The Heat overcame double-digit fourth-quarter deficits to win both Game 4 and Game 5. Butler scored 98 combined points in those two games. He scored 14 points in the fourth quarter of both games. It wasn't even the first time Butler knocked off the Milwaukee Bucks as a No. 1 seed. They did so in 2020 as well, making Butler responsible for half of Milwaukee's postseason defeats under Mike Budenholzer. Combine the end of the Boston series with the five games Butler just played against the Bucks and he is averaging 38.5 points across his last seven playoff games.

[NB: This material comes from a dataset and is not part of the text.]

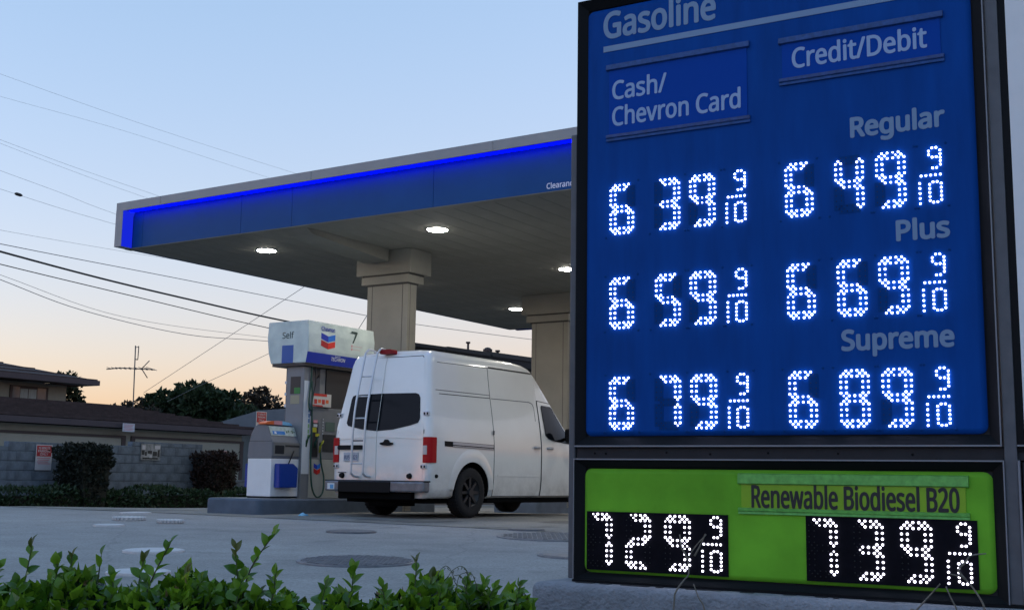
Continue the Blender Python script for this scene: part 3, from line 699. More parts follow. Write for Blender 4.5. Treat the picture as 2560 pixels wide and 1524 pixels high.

Butler has had his way with Antetokounmpo's Bucks, but Butler would trade all that for a championship ring. Such jewelry is typically doled out circumstantially. The Bucks won their championship at least in part because they stayed healthy in a series in which James Harden and Kyrie Irving did not. Butler has been on very few championship-caliber teams. Most of them have succumbed to injuries. He's still talking trash to the one that let him go.

The stars might never align for Butler in the postseason. They didn't for Barkley, Ewing or Stockton. Yet it doesn't feel quite right to group him players like that, great as they once were. He's developed a playoff identity entirely his own. He's unique, a player who deprives others of championships despite never having won his own. A legendary underdog.

There's something fitting about that considering his path to NBA stardom. Butler was so lightly recruited out of high school that he needed to spend his freshman year at Tyler Junior College. He fell to the very last pick of the first round in the 2011 NBA Draft. The Bulls wouldn't meet his contract demands after his third season, so played his way into a max deal during his fourth. They traded him to avoid paying him a super-max deal two years later and he's been haunting them ever since. Butler has been an underdog for his entire basketball career. It therefore seems appropriate that he has become the single most dangerous playoff underdog in NBA history. It may not mean as much as winning a championship, but it's a worthy legacy for a player who's done short of it in the postseason.